--- WORK TO DO ---
List each line of the data in which the string "objects" appears.

--- COLLECTED DATA ---
§
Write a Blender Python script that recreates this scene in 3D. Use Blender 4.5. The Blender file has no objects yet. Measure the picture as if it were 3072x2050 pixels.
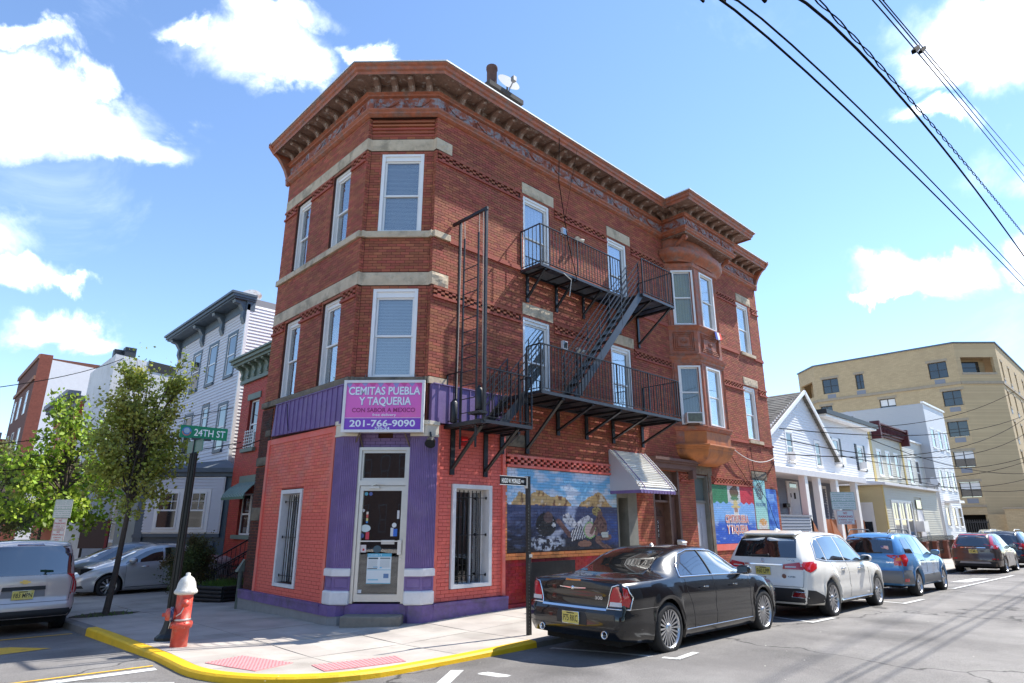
import bpy, bmesh, math, random
import numpy as np
from mathutils import Vector, Matrix, noise
from mathutils.bvhtree import BVHTree
from mathutils.geometry import delaunay_2d_cdt
random.seed(7); np.random.seed(7)
sc = bpy.context.scene
COL = sc.collection
R = math.radians
V = Vector
# ---------------- camera, light, exposure ----------------
YAW, PITCH = 0.8028, 0.286
cd = bpy.data.cameras.new('camera'); cam = bpy.data.objects.new('camera', cd); COL.objects.link(cam)
cam.location = (-6.361, -10.329, 1.836); cam.rotation_euler = (math.pi/2+PITCH, 0, YAW-math.pi/2)
cd.sensor_width = 36; cd.lens = 36*1854/3072; cd.clip_start = .1; cd.clip_end = 3000
sc.camera = cam
SUN = V((3.7, -1.12, 5.0)).normalized()
sun_el = math.asin(SUN.z); sun_az = math.atan2(SUN.x, SUN.y)
sd = bpy.data.lights.new('sun', 'SUN'); sd.energy = 5.0; sd.angle = R(.53); sd.color = (1, .955, .88)
so = bpy.data.objects.new('sun', sd); COL.objects.link(so); so.rotation_euler = SUN.to_track_quat('Z', 'Y').to_euler()
so.location = (0, 0, 60)
w = bpy.data.worlds.new('World'); sc.world = w; w.use_nodes = True
nt = w.node_tree; nt.nodes.clear()
def nd(tree, t, **k):
    n = tree.nodes.new(t)
    for a, b in k.items():
        if a == 'op': n.operation = b
        elif a.startswith('i_'):
            key = a[2:]; key = int(key) if key.isdigit() else key
            n.inputs[key].default_value = b
        else: setattr(n, a, b)
    return n
sky = nd(nt, 'ShaderNodeTexSky', sky_type='NISHITA', sun_disc=False, sun_elevation=sun_el, sun_rotation=sun_az, altitude=0, air_density=1.0, dust_density=.0, ozone_density=2.0)
L = nt.links.new
tc = nd(nt, 'ShaderNodeTexCoord')
def cloud_dir(px, py):
    f = 1854.0; x = (px-1536)/f; y = -(py-1025)/f
    fw = V((math.cos(YAW)*math.cos(PITCH), math.sin(YAW)*math.cos(PITCH), math.sin(PITCH))); r = V((math.sin(YAW), -math.cos(YAW), 0)); u = r.cross(fw)
    return (fw+r*x+u*y).normalized(), r, u
# soft cumulus: warped direction, then an ellipsoidal falloff for each cloud seen, with noise-eaten edges
n1 = nd(nt, 'ShaderNodeTexNoise', i_Scale=9.0, i_Detail=9.0, i_Roughness=.6, i_Distortion=.3); L(tc.outputs['Generated'], n1.inputs['Vector'])
sub = nd(nt, 'ShaderNodeVectorMath', op='SUBTRACT'); sub.inputs[1].default_value = (.5, .5, .5); L(n1.outputs['Color'], sub.inputs[0])
scl = nd(nt, 'ShaderNodeVectorMath', op='SCALE'); scl.inputs['Scale'].default_value = .15; L(sub.outputs[0], scl.inputs[0])
wv = nd(nt, 'ShaderNodeVectorMath', op='ADD'); L(tc.outputs['Generated'], wv.inputs[0]); L(scl.outputs[0], wv.inputs[1])
acc = None
CL = [(150,360,230,90),(350,430,200,70),(60,250,150,60),(770,150,180,95),(900,210,120,70),(830,50,150,45),(560,110,70,45),(240,225,60,50),(60,820,120,55),(225,865,55,32),(200,1010,120,55),(1120,180,90,35),
      (2920,120,190,110),(2800,210,120,60),(2990,40,160,60),(2770,830,150,60),(2890,810,80,50),(2640,880,60,25),(2820,340,110,35),(3100,800,60,50),(-300,700,260,110),(3500,500,300,120),(1500,-300,300,90),(600,-500,400,120),(2600,-500,350,110),(60,120,90,40)]
for (px_, py_, rx, ry) in CL:
    d, r, u = cloud_dir(px_, py_)
    r = (r-d*r.dot(d)).normalized(); u = r.cross(d)
    if u.z < 0: u = -u
    dr = nd(nt, 'ShaderNodeVectorMath', op='SUBTRACT'); L(wv.outputs[0], dr.inputs[0]); dr.inputs[1].default_value = d
    a = nd(nt, 'ShaderNodeVectorMath', op='DOT_PRODUCT'); L(dr.outputs[0], a.inputs[0]); a.inputs[1].default_value = r*(1854.0/rx)
    b = nd(nt, 'ShaderNodeVectorMath', op='DOT_PRODUCT'); L(dr.outputs[0], b.inputs[0]); b.inputs[1].default_value = u*(1854.0/ry)
    c = nd(nt, 'ShaderNodeVectorMath', op='DOT_PRODUCT'); L(dr.outputs[0], c.inputs[0]); c.inputs[1].default_value = d*8
    cb = nd(nt, 'ShaderNodeCombineXYZ'); L(a.outputs['Value'], cb.inputs[0]); L(b.outputs['Value'], cb.inputs[1]); L(c.outputs['Value'], cb.inputs[2])
    ln = nd(nt, 'ShaderNodeVectorMath', op='LENGTH'); L(cb.outputs[0], ln.inputs[0])
    mr = nd(nt, 'ShaderNodeMapRange', interpolation_type='SMOOTHERSTEP'); L(ln.outputs['Value'], mr.inputs[0]); mr.inputs[1].default_value = 1.75; mr.inputs[2].default_value = -.1
    if acc is None: acc = mr.outputs[0]
    else:
        m = nd(nt, 'ShaderNodeMath', op='MAXIMUM'); L(acc, m.inputs[0]); L(mr.outputs[0], m.inputs[1]); acc = m.outputs[0]
# wisps everywhere
n2 = nd(nt, 'ShaderNodeTexNoise', i_Scale=3.2, i_Detail=8.0, i_Roughness=.62, i_Distortion=.6); L(tc.outputs['Generated'], n2.inputs['Vector'])
ws = nd(nt, 'ShaderNodeMapRange', interpolation_type='SMOOTHSTEP'); L(n2.outputs[0], ws.inputs[0]); ws.inputs[1].default_value = .56; ws.inputs[2].default_value = .85; ws.inputs[4].default_value = .35
# puffs: eat the blobs with noise
n3 = nd(nt, 'ShaderNodeTexNoise', i_Scale=18.0, i_Detail=7.0, i_Roughness=.6); L(tc.outputs['Generated'], n3.inputs['Vector'])
ed = nd(nt, 'ShaderNodeMath', op='MULTIPLY_ADD'); L(n3.outputs[0], ed.inputs[0]); ed.inputs[1].default_value = .42; ed.inputs[2].default_value = -.22
ad = nd(nt, 'ShaderNodeMath', op='ADD'); L(acc, ad.inputs[0]); L(ed.outputs[0], ad.inputs[1])
cm = nd(nt, 'ShaderNodeMapRange', interpolation_type='SMOOTHSTEP'); L(ad.outputs[0], cm.inputs[0]); cm.inputs[1].default_value = .20; cm.inputs[2].default_value = 1.22
mx = nd(nt, 'ShaderNodeMath', op='MAXIMUM'); L(cm.outputs[0], mx.inputs[0]); L(ws.outputs[0], mx.inputs[1])
cc = nd(nt, 'ShaderNodeValToRGB'); L(cm.outputs[0], cc.inputs[0])
cc.color_ramp.elements[0].color = (9.0, 9.8, 11.5, 1); cc.color_ramp.elements[1].color = (11.5, 11.6, 11.8, 1)
tint = nd(nt, 'ShaderNodeMix', data_type='RGBA', blend_type='MULTIPLY'); tint.inputs[0].default_value = 1; L(sky.outputs[0], tint.inputs[6]); tint.inputs[7].default_value = (1.0, 1.06, 1.14, 1)
mixc = nd(nt, 'ShaderNodeMix', data_type='RGBA'); L(mx.outputs[0], mixc.inputs[0]); L(tint.outputs[2], mixc.inputs[6]); L(cc.outputs[0], mixc.inputs[7])
bg = nd(nt, 'ShaderNodeBackground'); bg.inputs[1].default_value = .145; L(mixc.outputs[2], bg.inputs[0])
wo = nd(nt, 'ShaderNodeOutputWorld'); L(bg.outputs[0], wo.inputs[0])
sc.view_settings.view_transform = 'Standard'; sc.view_settings.look = 'None'; sc.view_settings.gamma = 1; sc.view_settings.exposure = 0.80
sc.view_settings.use_curve_mapping = False
sc.render.engine = 'CYCLES'
try:
    sc.cycles.use_denoising = True; sc.cycles.denoiser = 'OPENIMAGEDENOISE'; sc.cycles.max_bounces = 6; sc.cycles.transparent_max_bounces = 8; sc.cycles.glossy_bounces = 3; sc.cycles.transmission_bounces = 3
    sc.cycles.sample_clamp_indirect = 6; sc.cycles.caustics_reflective = False
except Exception: pass

# ---------------- materials ----------------
MATS = {}
def mat(name, col, rough=.7, metal=0., var=0., vscale=3., bump=0., bscale=40., col2=None, c2scale=1.5, c2amt=.5, c2lo=.5, c2hi=.65, island=0., spec=.5, coat=0., attr=None, streak=0., trans=0.):
    """procedural principled material; var = brightness noise, col2 = patchy second colour, island = per-piece variation"""
    if name in MATS: return MATS[name]
    m = bpy.data.materials.new(name); MATS[name] = m; m.use_nodes = True
    t = m.node_tree; b = t.nodes['Principled BSDF']; lk = t.links.new
    b.inputs['Roughness'].default_value = rough; b.inputs['Metallic'].default_value = metal
    b.inputs['Specular IOR Level'].default_value = spec; b.inputs['Coat Weight'].default_value = coat; b.inputs['Coat Roughness'].default_value = .03
    tcn = nd(t, 'ShaderNodeTexCoord'); co = tcn.outputs['Object']
    cur = nd(t, 'ShaderNodeRGB').outputs[0]; cur.default_value = (*col, 1)
    if attr:
        an = nd(t, 'ShaderNodeVertexColor', layer_name=attr); cur = an.outputs[0]
    if col2:
        n = nd(t, 'ShaderNodeTexNoise', i_Scale=c2scale, i_Detail=6., i_Roughness=.65)
        src = co
        if streak:
            mp = nd(t, 'ShaderNodeMapping'); mp.inputs['Scale'].default_value = (1, 1, streak); lk(co, mp.inputs[0]); src = mp.outputs[0]
        lk(src, n.inputs['Vector'])
        mr_ = nd(t, 'ShaderNodeMapRange'); lk(n.outputs[0], mr_.inputs[0]); mr_.inputs[1].default_value = c2lo; mr_.inputs[2].default_value = c2hi; mr_.inputs[4].default_value = c2amt
        mm = nd(t, 'ShaderNodeMix', data_type='RGBA'); lk(mr_.outputs[0], mm.inputs[0]); lk(cur, mm.inputs[6]); mm.inputs[7].default_value = (*col2, 1); cur = mm.outputs[2]
    if var:
        n = nd(t, 'ShaderNodeTexNoise', i_Scale=vscale, i_Detail=8., i_Roughness=.7); lk(co, n.inputs['Vector'])
        mr_ = nd(t, 'ShaderNodeMapRange'); lk(n.outputs[0], mr_.inputs[0]); mr_.inputs[1].default_value = .25; mr_.inputs[2].default_value = .75; mr_.inputs[3].default_value = 1-var; mr_.inputs[4].default_value = 1+var
        h = nd(t, 'ShaderNodeHueSaturation'); lk(mr_.outputs[0], h.inputs['Value']); lk(cur, h.inputs['Color']); cur = h.outputs[0]
    if island:
        g = nd(t, 'ShaderNodeNewGeometry')
        mr_ = nd(t, 'ShaderNodeMapRange'); lk(g.outputs['Random Per Island'], mr_.inputs[0]); mr_.inputs[3].default_value = 1-island; mr_.inputs[4].default_value = 1+island
        h = nd(t, 'ShaderNodeHueSaturation'); lk(mr_.outputs[0], h.inputs['Value']); lk(cur, h.inputs['Color'])
        mr2 = nd(t, 'ShaderNodeMath', op='FRACT'); m3 = nd(t, 'ShaderNodeMath', op='MULTIPLY'); m3.inputs[1].default_value = 17.3; lk(g.outputs['Random Per Island'], m3.inputs[0]); lk(m3.outputs[0], mr2.inputs[0])
        m4 = nd(t, 'ShaderNodeMapRange'); lk(mr2.outputs[0], m4.inputs[0]); m4.inputs[3].default_value = .5-.012*min(1, island*4); m4.inputs[4].default_value = .5+.014*min(1, island*4); lk(m4.outputs[0], h.inputs['Hue'])
        cur = h.outputs[0]
    lk(cur, b.inputs['Base Color'])
    if bump:
        n = nd(t, 'ShaderNodeTexNoise', i_Scale=bscale, i_Detail=5.); lk(co, n.inputs['Vector'])
        bp = nd(t, 'ShaderNodeBump', i_Distance=.01, i_Strength=bump); lk(n.outputs[0], bp.inputs['Height']); lk(bp.outputs[0], b.inputs['Normal'])
    if trans:
        tr = nd(t, 'ShaderNodeBsdfTranslucent'); lk(cur, tr.inputs[0]); ms = nd(t, 'ShaderNodeMixShader'); ms.inputs[0].default_value = trans
        out = t.nodes['Material Output']; lk(b.outputs[0], ms.inputs[1]); lk(tr.outputs[0], ms.inputs[2]); lk(ms.outputs[0], out.inputs[0])
    return m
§
--- WORKED ANSWER ---
Write a Blender Python script that recreates this scene in 3D. Use Blender 4.5. The Blender file has no objects yet. Measure the picture as if it were 3072x2050 pixels.
cd = bpy.data.cameras.new('camera'); cam = bpy.data.objects.new('camera', cd); COL.objects.link(cam)
so = bpy.data.objects.new('sun', sd); COL.objects.link(so); so.rotation_euler = SUN.to_track_quat('Z', 'Y').to_euler()